Time is always the challenge, I think. We are all working and moving so fast and are always facing multiple deadlines and sometimes that means accessibility considerations are skipped or are a “nice to have” and keep getting pushed aside.

Ultimately, it is on us to make accessibility a priority. Whether that means we implement accessibility ourselves by making it part of our immediate workflow, or being the person to speak up and make the case to leadership that accessibility is important and that it needs to become part of our workflow.

As a designer you can incorporate using a color contrast checker and color blindness simulators as you design. For developers, following guidance from resources like Litmus is a great place to start. If you need a place to start, adding the HTML attribute role=”presentation” to tables and always including alt text for images will make a difference for users with accessibility needs. 

Accessibility can also become the default if you have a design system or snippets in place for creating emails. Setting up accessibility needs in the code as the default ensures all emails created using the design system or snippets are already accessible, no additional work required.

4. What in your opinion should a typical newsletter be made up of and why?

It depends on the industry and the subscribers. There are newsletters that list bite-sized information with CTAs that lead to more in-depth information, some with or without images, and then there are newsletter where all the information is in the email itself. The only “should” is that you should test your newsletter and see what your subscribers respond to. 

5. Does an email’s design influence its inbox placement? If so, can you tell us some design techniques that can be used to enhance the delivery of emails to a recipient’s inbox?

There are not any design specific ways to influence inbox placement in the typical sense. That mostly has to do with deliverability, targeting, timing and how engaged subscribers are. However, clean and thoughtful design always helps support engagement, which in turn can help to influence inbox placement.

6. Sending an email and previewing it on different devices or clients are two different stories altogether. Have you come across any experiences of broken links and unsupported fonts in emails happening only in certain ESPs or clients while working perfectly in the rest? What are some lessons you picked up from those experiences?

The concept of experiences being broken in some clients and working perfectly in the rest is the constant push and pull of email design decisions and development decisions. At my current job, the most common email clients our subscribers have are many versions of Outlook desktop, Gmail and iPhone.

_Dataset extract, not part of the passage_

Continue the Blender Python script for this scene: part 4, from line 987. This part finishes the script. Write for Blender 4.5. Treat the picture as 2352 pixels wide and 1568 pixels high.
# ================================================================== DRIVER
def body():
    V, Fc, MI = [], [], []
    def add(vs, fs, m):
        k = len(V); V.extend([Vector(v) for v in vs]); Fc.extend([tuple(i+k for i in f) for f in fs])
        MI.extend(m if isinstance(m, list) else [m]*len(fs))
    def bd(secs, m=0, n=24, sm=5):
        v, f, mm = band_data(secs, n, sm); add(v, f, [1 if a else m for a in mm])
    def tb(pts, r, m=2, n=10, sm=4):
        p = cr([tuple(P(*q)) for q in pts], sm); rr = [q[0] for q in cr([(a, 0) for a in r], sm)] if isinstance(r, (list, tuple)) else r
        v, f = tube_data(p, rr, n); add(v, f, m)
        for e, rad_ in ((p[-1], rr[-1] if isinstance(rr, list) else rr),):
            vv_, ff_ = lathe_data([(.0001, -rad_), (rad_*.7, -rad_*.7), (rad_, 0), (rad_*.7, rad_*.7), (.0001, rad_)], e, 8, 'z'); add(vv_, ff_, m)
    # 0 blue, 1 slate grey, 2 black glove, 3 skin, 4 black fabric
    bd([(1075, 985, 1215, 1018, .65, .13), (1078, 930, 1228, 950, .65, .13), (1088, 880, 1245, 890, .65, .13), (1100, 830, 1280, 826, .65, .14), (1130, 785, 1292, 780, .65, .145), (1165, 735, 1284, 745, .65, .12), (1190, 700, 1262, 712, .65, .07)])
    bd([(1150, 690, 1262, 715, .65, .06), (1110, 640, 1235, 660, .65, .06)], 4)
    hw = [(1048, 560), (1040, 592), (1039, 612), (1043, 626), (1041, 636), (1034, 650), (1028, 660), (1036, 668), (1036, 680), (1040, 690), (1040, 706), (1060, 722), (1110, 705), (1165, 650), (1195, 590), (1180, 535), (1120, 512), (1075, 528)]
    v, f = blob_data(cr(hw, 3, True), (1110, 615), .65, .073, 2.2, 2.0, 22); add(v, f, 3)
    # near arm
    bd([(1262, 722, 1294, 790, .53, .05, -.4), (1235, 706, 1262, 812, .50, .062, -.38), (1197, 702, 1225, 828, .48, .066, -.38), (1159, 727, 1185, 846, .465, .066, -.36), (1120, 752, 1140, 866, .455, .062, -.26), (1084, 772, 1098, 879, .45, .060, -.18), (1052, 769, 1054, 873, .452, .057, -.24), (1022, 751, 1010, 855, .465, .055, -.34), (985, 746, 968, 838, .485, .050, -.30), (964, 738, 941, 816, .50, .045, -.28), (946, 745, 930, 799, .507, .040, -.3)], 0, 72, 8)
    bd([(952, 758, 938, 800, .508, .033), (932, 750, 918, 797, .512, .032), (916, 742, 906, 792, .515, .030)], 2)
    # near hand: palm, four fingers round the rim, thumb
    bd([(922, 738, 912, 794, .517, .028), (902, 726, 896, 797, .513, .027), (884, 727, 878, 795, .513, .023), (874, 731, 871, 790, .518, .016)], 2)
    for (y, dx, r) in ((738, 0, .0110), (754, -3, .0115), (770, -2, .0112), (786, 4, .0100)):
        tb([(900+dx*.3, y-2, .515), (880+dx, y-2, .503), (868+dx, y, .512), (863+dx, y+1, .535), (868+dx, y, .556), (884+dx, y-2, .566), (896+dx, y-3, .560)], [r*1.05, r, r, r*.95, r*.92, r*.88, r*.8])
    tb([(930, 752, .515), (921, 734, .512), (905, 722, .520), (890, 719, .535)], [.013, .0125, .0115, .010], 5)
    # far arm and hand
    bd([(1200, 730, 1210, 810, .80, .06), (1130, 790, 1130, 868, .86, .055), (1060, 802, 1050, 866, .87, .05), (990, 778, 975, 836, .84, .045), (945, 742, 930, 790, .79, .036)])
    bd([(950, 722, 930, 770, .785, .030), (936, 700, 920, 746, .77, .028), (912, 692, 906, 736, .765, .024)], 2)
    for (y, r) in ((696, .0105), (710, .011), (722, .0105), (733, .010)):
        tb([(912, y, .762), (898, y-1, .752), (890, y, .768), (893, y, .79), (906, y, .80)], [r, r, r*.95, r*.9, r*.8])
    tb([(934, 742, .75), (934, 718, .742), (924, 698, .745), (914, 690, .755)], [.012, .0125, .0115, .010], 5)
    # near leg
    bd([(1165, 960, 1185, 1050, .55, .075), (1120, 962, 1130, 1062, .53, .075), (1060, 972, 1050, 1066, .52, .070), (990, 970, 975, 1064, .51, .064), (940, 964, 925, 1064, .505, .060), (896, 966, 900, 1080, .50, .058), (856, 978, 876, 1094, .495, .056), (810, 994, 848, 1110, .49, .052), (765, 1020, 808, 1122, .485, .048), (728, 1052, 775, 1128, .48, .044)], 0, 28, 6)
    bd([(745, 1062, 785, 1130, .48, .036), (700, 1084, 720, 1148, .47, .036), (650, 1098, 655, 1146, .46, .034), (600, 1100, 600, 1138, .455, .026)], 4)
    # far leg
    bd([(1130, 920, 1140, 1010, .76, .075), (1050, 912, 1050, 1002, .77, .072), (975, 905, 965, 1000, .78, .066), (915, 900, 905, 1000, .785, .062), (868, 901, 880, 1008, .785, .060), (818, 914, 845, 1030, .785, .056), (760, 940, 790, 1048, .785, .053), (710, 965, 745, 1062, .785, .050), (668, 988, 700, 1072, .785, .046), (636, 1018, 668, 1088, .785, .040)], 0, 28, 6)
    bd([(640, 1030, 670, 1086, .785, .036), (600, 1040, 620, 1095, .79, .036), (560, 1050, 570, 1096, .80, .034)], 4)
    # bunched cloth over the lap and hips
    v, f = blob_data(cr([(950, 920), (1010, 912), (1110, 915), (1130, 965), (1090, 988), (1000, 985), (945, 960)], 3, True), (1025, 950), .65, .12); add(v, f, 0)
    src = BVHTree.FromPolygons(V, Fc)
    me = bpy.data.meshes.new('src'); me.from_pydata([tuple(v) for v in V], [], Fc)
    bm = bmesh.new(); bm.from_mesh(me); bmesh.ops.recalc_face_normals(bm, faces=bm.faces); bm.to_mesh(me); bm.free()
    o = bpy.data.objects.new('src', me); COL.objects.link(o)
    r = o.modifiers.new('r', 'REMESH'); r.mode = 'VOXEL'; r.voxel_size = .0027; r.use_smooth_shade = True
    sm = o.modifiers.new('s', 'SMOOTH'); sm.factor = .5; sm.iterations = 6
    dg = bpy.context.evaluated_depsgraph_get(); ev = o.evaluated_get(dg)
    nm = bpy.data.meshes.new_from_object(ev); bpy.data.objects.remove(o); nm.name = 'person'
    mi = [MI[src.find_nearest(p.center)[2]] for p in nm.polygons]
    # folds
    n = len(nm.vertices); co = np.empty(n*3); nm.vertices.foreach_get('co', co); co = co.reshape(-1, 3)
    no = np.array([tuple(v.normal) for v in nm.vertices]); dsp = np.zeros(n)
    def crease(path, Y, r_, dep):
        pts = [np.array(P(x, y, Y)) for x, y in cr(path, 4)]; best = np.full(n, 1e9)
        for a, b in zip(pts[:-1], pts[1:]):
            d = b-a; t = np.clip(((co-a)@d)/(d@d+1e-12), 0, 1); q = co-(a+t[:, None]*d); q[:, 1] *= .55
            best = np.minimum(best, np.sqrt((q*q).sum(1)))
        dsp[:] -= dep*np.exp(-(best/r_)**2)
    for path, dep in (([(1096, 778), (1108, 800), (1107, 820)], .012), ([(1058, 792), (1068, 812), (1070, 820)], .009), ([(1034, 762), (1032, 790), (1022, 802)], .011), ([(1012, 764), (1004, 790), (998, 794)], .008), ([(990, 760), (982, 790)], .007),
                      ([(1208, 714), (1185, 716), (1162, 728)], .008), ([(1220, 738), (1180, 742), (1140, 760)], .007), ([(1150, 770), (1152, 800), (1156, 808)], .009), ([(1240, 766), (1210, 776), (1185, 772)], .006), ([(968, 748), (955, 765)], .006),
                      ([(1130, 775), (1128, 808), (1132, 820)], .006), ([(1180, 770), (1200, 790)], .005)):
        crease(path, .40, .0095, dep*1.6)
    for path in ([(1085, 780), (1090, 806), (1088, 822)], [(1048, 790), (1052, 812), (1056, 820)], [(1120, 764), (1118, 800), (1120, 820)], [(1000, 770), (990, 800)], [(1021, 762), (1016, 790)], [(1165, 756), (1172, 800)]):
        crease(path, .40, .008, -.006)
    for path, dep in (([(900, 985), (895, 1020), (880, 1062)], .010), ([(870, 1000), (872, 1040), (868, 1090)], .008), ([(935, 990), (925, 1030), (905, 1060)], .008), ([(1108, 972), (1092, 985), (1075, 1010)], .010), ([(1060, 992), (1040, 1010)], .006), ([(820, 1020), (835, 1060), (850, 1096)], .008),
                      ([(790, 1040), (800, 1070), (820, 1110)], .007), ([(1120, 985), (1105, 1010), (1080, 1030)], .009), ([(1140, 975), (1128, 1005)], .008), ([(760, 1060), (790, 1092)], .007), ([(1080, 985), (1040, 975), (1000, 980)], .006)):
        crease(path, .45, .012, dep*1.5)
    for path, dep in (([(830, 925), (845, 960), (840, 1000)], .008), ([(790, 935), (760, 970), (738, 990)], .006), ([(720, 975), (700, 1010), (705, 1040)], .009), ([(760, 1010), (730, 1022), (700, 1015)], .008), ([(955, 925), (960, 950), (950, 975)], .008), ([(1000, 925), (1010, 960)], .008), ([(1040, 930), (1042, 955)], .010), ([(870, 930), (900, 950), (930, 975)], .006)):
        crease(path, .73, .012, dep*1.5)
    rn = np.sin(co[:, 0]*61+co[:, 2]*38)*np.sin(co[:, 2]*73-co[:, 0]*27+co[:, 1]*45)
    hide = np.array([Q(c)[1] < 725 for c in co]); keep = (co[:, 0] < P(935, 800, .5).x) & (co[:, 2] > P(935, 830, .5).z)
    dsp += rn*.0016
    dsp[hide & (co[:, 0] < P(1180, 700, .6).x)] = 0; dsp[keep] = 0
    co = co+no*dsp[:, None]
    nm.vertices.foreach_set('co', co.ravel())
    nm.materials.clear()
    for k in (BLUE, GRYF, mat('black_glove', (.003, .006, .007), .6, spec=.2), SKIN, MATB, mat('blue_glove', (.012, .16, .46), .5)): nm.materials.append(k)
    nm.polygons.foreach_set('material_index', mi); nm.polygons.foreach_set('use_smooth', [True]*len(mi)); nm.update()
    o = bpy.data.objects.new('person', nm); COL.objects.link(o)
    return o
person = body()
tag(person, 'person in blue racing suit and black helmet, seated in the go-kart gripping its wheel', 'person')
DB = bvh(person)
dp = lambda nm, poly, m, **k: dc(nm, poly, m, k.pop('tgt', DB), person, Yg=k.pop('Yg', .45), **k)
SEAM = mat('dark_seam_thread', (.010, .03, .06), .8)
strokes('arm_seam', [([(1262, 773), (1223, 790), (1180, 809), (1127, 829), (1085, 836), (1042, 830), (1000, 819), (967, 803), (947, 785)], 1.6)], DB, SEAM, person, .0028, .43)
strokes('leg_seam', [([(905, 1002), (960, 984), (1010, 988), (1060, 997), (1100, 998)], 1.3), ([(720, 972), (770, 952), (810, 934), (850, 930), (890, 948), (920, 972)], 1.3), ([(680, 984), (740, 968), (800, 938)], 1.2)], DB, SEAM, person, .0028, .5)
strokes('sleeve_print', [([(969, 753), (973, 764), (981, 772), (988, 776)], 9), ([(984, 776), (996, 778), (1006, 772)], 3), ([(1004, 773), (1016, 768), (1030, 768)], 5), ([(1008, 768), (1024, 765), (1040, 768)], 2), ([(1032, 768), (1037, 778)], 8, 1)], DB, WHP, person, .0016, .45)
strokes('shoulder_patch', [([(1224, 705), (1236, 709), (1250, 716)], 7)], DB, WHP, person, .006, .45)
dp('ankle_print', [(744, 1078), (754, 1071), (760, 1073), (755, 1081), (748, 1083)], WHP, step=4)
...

Creating designs and coding emails that look good across all of those very different email clients is always a challenge. I always imagine the scene from Star Wars: The Last Jedi when BB-8 is trying to repair Poe’s X-Wing mid-flight, and one fix means something else breaks, and fixing that breaks something else, and so on. 

The lesson I picked up is how to weigh what is a must-have vs a nice-to-have with our designs, and always going with the must-have. The must-have means ensuring our email content is clear and legible across our subscribers inboxes, even if that means we do not get to do the unique and fun designs every time.

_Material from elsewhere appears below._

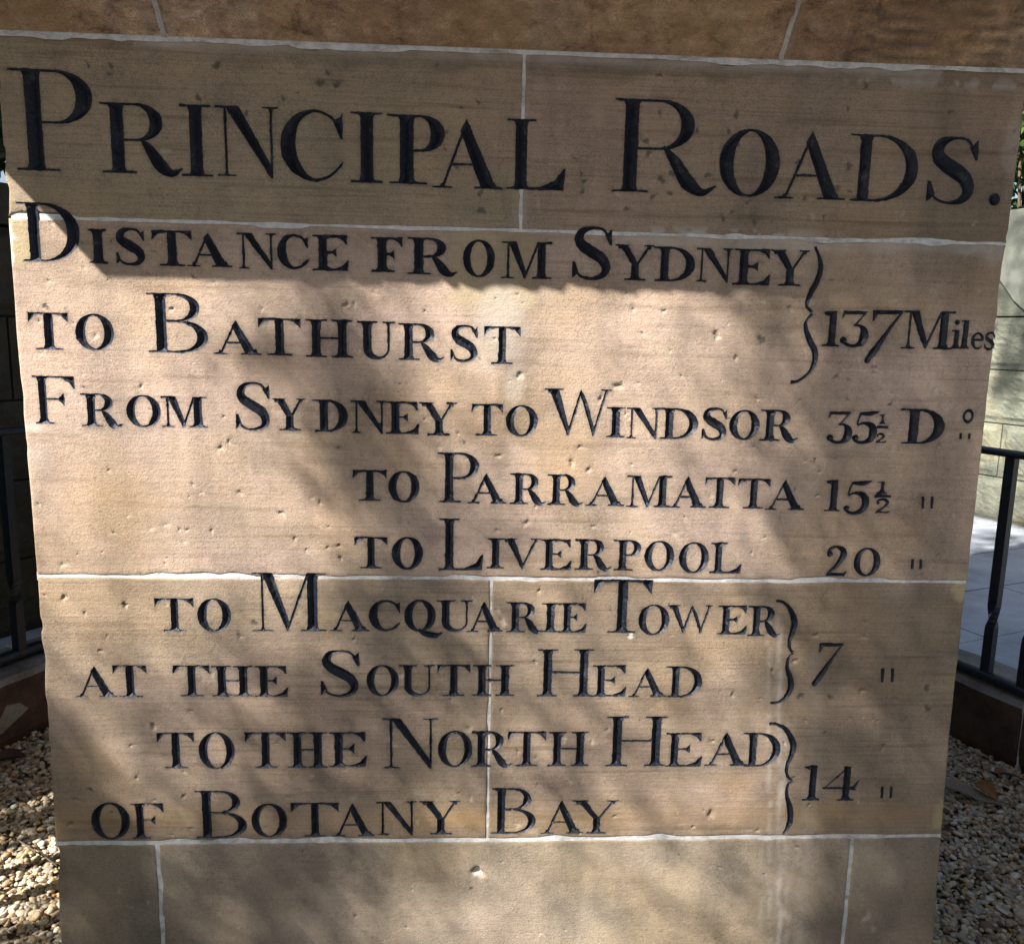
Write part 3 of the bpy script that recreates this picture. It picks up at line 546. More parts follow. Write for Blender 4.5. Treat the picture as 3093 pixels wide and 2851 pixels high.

7. Can a bad email design lead to more unsubscribes? If so, in what ways?

I definitely think so. The “what, why and how” of your emails are supported by the content of course, but the design is supposed to showcase that content clearly. If it’s always unclear, the subscriber will not see the value in your emails, and will definitely hit the unsubscribe link.

8. It’s time for some email design statistics! In your opinion, what should be the typical numbers for the below attributes?

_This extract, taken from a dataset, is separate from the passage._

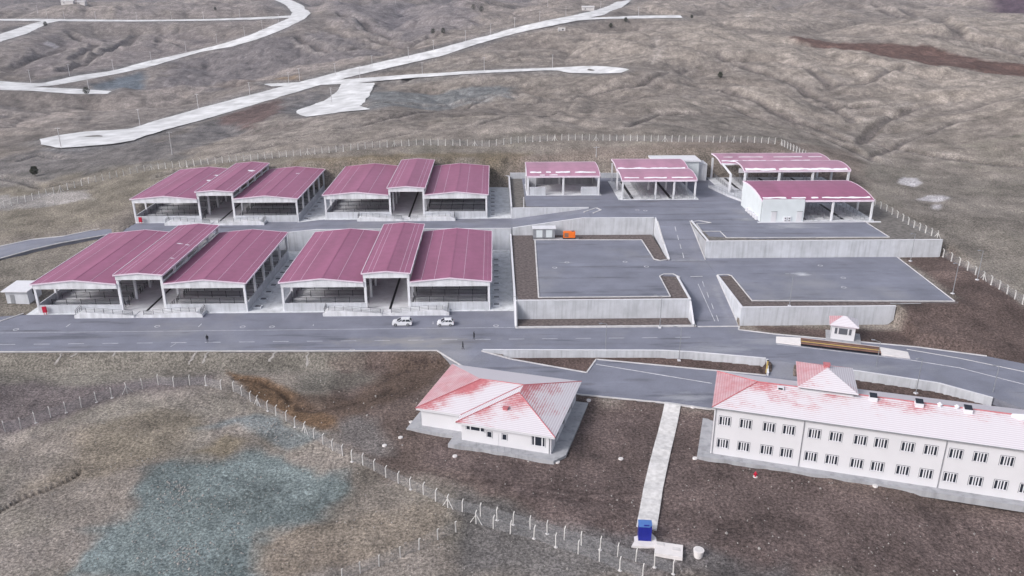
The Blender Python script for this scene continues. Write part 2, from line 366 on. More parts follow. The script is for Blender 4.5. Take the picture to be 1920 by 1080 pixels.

a. CTA button touch target size

There’s a great article on uxmovement.com that discusses optimal size for mobile buttons. At minimum, 42px in height should be the target size. For width, it can depend on the brand’s preference, but I would not recommend anything under 250px wide due to mobile use.

b. White spaces—frequency and height 

White space is a fantastic way to both keep your design looking sleek and guide the eyes around your email. White space should be used anytime you are going into a new concept (e.g. between hero and a secondary), and of course some white space should be used within a hero as well. For Zillow Premier Agent, we’ve found that an average of 20px of white space within a hero itself and either 30px or 40px of white space between concepts.

c. Responsive email width—for desktop, mobile, laptop, monitor, and tablet

We lean toward 600px on desktop due to the email preview pane being limited to 600-640px on many email clients. That being said, there are some awesome responsive emails that I’ve seen start at 900px width for desktop, but we have not been able to explore wider designs quite yet. 

Due to the variety of mobile and tablet devices of our subscribers, we have our media queries break point at 480px, which is generally recommended. However, it should depend on each company and the most common email clients and devices being used by their subscribers.

9. How have you seen technology impact email design and development of late, and what are some challenges you’ve faced?

Most recently, dark mode is the big one. Design decisions in the past did not have to consider the usage of dark mode at all. Now as dark mode becomes more common, we are starting to see via testing that some designs do not translate well. This is a newer and unique challenge we will be facing and working on to improve.

10. As we approach the end of 2019, what are some email marketing design trends to watch out for in 2020?

Design trends that consider dark mode is definitely one to watch out for in 2020. Right now we’re all working in “fix it” mode but eventually I could see designs just for dark mode being very intentional.

The other trend that impacts email design but will be more internal-facing is email design systems. Design systems are a concept and tool that has been used for a while now for product and web design, but it is a newer concept for the email world. The more people keep hearing about email design systems, and especially when they learn about the operational efficiency and potential for major ROI, the bigger trend it will become in 2020.

11. We’re all familiar with some email design acronyms like KISS, which means “Keep It Simple, Stupid.” As a designer, do you have or follow an acronym of your own?

Not an acronym, but I often follow the saying “it depends.”  ¯\_(ツ)_/¯

There is nothing in email design or email in general that is exactly one size fits all. Email design and related decisions all depends on the industry, the brand, team resources, subscribers and the subscribers email client share.

Drilling down even further, even when designing for a specific company and their subscribers, each email design can also depend on the type of message being sent. So, it depends!